Let them be warned in time. They were being borne on the greasy flood of success towards unromantic and certain goals; they enjoyed a good reputation. In a very little time they would be discarded and laid aside as a civilising agent, a moral force, one of the dynamic factors of the great march of progress. All men would speak well of them, and the waters of success would close over their heads, and with them the darker waters of respectability, until the airship came into existence, and they would find their president leading the aeroplane club of Cape Town in circles, like a lot of blessed doves, around the roof of the Standard Bank of South Africa. He wished he could adopt a tone that was more optimistic, but, frankly, he could see no break in the gloom of unqualified and reiterated success that threatened to envelop them. (Laughter.) They might urge that, although they had the finest climate and views in the world, yet they had not many miles of roads whereon to run their cars in the sub-continent, but that was a detail. When one looked back over the vista of the last ten years, one realised that the pillars of the temple of felicity were before them—they would be respectable and he could only mourn.

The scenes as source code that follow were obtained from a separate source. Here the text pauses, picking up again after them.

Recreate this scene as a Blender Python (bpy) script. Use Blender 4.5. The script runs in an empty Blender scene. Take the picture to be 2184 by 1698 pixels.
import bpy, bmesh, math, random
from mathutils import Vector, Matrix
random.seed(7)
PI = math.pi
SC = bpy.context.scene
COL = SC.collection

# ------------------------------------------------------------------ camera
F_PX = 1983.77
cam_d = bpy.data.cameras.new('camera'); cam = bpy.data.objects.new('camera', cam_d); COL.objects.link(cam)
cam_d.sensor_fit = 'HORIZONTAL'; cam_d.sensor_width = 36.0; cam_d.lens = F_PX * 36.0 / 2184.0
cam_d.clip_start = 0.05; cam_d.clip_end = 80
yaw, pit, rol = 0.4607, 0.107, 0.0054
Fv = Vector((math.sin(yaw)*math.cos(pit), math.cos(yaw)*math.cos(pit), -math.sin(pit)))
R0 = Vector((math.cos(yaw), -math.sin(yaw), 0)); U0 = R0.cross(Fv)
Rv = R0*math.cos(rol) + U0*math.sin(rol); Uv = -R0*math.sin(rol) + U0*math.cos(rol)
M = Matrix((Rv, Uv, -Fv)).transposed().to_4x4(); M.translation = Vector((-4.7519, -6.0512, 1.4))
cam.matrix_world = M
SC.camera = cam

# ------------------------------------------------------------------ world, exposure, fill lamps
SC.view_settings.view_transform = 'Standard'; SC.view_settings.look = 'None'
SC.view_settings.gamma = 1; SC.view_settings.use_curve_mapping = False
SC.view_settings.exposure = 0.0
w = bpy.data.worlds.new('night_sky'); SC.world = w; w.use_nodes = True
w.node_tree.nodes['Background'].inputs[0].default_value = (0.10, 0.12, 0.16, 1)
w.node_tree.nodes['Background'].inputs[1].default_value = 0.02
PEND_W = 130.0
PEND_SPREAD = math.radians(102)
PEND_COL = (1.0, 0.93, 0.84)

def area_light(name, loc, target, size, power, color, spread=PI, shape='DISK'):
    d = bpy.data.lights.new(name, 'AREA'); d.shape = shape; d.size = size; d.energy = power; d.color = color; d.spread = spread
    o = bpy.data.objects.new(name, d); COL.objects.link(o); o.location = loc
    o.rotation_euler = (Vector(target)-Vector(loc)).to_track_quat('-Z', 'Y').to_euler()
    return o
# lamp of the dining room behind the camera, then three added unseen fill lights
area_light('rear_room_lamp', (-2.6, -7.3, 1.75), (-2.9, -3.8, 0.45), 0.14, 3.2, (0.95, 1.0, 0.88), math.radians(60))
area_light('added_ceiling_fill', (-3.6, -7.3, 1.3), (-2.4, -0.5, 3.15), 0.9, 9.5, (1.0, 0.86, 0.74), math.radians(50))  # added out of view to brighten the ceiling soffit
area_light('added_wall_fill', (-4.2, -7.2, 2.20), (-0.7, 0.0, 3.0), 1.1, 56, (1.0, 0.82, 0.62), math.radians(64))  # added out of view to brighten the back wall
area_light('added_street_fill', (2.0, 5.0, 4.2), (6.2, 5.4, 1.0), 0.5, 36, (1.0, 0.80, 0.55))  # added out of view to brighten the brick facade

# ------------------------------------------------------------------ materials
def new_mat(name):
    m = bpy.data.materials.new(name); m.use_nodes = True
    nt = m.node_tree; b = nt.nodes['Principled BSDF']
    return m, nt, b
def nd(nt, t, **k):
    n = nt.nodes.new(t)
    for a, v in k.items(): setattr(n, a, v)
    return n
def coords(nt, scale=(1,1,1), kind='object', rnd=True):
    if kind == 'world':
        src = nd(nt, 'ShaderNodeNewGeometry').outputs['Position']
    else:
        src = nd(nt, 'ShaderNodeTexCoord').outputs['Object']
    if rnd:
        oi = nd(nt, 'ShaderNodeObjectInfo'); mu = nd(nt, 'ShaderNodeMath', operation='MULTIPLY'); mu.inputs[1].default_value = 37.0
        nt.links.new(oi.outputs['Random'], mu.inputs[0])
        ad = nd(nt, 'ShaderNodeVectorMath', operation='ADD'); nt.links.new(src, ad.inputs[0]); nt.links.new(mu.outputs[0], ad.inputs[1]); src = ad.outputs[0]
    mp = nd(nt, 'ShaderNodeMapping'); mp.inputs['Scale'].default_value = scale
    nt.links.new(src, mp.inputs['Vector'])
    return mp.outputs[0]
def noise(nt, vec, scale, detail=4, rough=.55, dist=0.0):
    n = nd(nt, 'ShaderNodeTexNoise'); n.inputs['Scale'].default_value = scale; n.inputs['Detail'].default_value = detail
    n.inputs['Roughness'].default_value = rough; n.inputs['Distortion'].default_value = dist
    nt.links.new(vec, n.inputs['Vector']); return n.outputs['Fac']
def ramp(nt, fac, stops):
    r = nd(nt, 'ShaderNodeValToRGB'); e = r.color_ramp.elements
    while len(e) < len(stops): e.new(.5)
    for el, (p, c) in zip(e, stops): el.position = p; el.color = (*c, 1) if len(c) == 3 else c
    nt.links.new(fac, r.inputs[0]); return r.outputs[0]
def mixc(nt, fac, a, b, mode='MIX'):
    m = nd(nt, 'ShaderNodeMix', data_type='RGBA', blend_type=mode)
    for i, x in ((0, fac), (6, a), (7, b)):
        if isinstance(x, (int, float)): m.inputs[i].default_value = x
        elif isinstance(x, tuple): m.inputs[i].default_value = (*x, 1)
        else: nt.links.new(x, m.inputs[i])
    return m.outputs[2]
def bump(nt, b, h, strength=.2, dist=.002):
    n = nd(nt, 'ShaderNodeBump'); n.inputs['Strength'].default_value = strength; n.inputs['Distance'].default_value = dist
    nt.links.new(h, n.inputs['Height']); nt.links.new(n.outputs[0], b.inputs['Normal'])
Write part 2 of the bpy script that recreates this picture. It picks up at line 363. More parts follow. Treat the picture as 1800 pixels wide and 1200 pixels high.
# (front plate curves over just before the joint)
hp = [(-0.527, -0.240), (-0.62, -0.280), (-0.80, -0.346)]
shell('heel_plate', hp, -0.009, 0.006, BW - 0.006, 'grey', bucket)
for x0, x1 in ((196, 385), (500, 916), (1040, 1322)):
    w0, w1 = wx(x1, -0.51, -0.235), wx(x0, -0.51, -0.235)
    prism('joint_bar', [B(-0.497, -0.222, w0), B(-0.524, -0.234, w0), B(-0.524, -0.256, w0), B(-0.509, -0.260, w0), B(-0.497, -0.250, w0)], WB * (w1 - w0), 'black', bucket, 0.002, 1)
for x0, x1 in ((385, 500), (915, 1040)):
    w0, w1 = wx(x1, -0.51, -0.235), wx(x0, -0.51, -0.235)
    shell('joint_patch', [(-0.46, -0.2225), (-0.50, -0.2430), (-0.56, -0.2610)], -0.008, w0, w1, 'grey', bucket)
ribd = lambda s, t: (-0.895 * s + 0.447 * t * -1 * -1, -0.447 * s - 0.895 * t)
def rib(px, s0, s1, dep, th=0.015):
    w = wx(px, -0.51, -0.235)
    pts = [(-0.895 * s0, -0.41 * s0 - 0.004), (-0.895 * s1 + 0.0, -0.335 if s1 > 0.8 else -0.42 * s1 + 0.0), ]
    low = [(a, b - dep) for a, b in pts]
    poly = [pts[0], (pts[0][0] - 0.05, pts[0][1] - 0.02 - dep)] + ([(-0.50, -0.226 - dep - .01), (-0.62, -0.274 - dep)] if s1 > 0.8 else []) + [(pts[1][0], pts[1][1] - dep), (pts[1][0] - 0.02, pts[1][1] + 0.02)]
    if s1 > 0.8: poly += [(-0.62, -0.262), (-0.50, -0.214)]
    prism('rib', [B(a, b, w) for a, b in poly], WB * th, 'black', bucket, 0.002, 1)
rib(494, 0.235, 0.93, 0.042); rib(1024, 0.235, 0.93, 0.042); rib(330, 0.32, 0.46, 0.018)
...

In conclusion, Mr. Kipling related an anecdote regarding a certain Mr. Pratt, formerly a cowboy and latterly an embalmer of Booysen city. Talking to a friend one day, Mr. Pratt said, “Understand, I am not saying a word against embalming; it is w’holesome, necessary, and civilising, and everyone has got to come to it sooner or later. But seeing that we are friends, don’t you think life was a heap more interesting when we were all horse-thieves together.” (Laughter and applause.)
—Cape Times Weekly Edition, 5 April 1905.